▶ _What the task requires_
Retype, with no alterations, every line between the one containing "Recreate this scene" and the one containing "COL = scene.collection", counting both of those lines too. Pictures are to be left out.

▶ _Given data_

· · · · ·

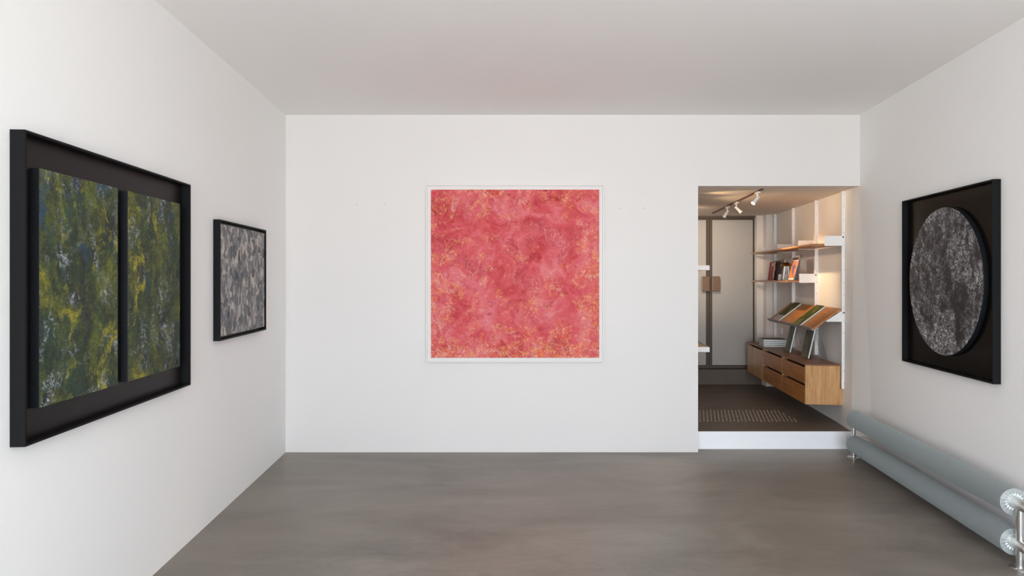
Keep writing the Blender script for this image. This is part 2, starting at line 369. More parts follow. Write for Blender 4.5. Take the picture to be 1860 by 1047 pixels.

· · · · ·

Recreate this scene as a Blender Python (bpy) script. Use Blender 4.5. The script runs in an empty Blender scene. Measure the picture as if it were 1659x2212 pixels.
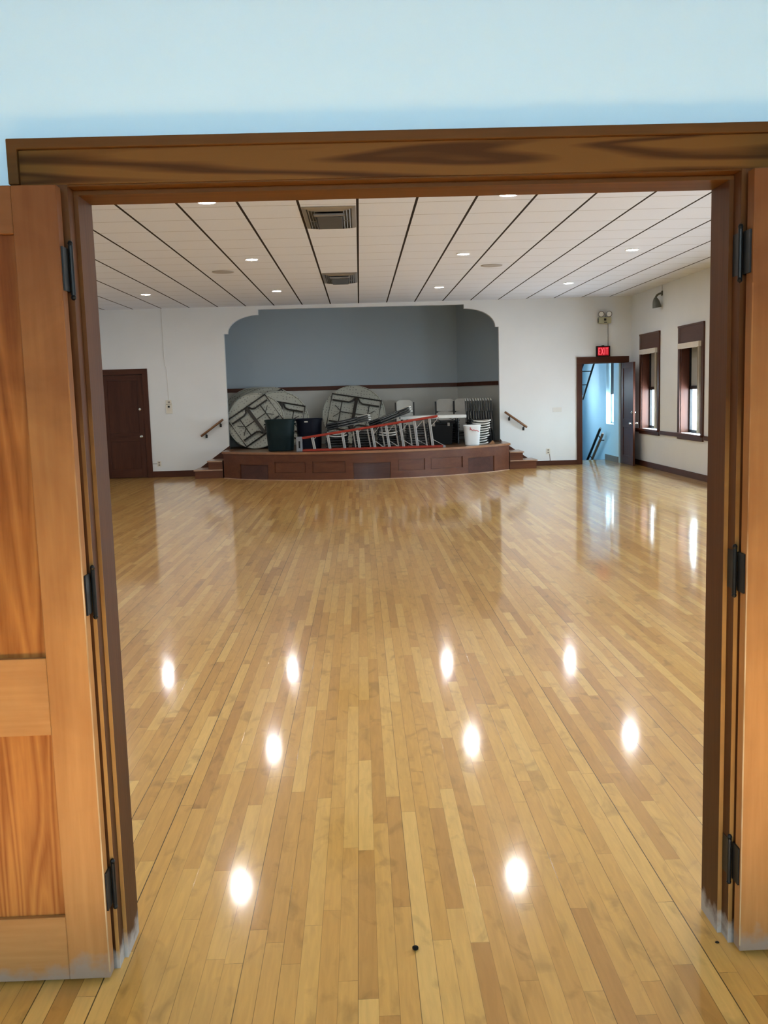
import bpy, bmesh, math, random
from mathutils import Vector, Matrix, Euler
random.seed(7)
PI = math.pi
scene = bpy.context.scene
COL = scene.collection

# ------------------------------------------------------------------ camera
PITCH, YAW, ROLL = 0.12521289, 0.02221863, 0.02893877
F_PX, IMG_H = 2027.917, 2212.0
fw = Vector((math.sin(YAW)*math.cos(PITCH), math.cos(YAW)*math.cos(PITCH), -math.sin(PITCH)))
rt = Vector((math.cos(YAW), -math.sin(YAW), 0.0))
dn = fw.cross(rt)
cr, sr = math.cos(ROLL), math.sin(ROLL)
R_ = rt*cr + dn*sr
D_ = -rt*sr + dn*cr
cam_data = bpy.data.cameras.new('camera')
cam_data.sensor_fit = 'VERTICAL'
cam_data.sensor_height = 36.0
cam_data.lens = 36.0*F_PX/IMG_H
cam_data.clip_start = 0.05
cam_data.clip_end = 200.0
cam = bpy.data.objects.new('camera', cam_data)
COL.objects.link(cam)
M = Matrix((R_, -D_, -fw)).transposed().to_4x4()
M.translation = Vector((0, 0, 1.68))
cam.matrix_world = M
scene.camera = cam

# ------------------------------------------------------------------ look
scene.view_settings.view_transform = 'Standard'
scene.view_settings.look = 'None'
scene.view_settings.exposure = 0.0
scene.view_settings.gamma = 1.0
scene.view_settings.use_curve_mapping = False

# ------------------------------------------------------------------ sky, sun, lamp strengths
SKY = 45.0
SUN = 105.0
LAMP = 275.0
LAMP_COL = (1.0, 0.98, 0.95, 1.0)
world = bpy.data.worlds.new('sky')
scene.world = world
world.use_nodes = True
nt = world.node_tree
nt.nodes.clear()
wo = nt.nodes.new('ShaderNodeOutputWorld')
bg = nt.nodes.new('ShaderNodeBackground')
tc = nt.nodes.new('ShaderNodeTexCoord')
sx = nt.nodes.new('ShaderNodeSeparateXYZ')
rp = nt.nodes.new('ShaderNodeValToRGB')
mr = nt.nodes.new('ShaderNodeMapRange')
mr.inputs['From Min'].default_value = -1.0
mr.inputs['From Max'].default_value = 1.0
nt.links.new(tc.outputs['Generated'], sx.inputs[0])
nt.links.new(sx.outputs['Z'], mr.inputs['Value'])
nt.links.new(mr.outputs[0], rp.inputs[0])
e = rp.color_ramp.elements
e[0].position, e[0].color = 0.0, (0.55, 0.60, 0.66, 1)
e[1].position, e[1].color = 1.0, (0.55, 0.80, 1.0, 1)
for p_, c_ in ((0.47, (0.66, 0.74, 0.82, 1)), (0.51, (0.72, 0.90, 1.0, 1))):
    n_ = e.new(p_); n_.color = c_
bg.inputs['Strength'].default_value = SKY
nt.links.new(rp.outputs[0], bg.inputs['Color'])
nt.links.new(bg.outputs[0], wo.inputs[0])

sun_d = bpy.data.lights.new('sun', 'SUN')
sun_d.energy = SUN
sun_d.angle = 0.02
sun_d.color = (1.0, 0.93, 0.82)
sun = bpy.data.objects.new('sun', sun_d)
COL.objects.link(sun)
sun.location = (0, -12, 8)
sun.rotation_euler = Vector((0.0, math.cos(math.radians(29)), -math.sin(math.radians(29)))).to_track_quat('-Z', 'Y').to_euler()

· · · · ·

▶ _Complete output_
Recreate this scene as a Blender Python (bpy) script. Use Blender 4.5. The script runs in an empty Blender scene. Measure the picture as if it were 1659x2212 pixels.
import bpy, bmesh, math, random
from mathutils import Vector, Matrix, Euler
random.seed(7)
PI = math.pi
scene = bpy.context.scene
COL = scene.collection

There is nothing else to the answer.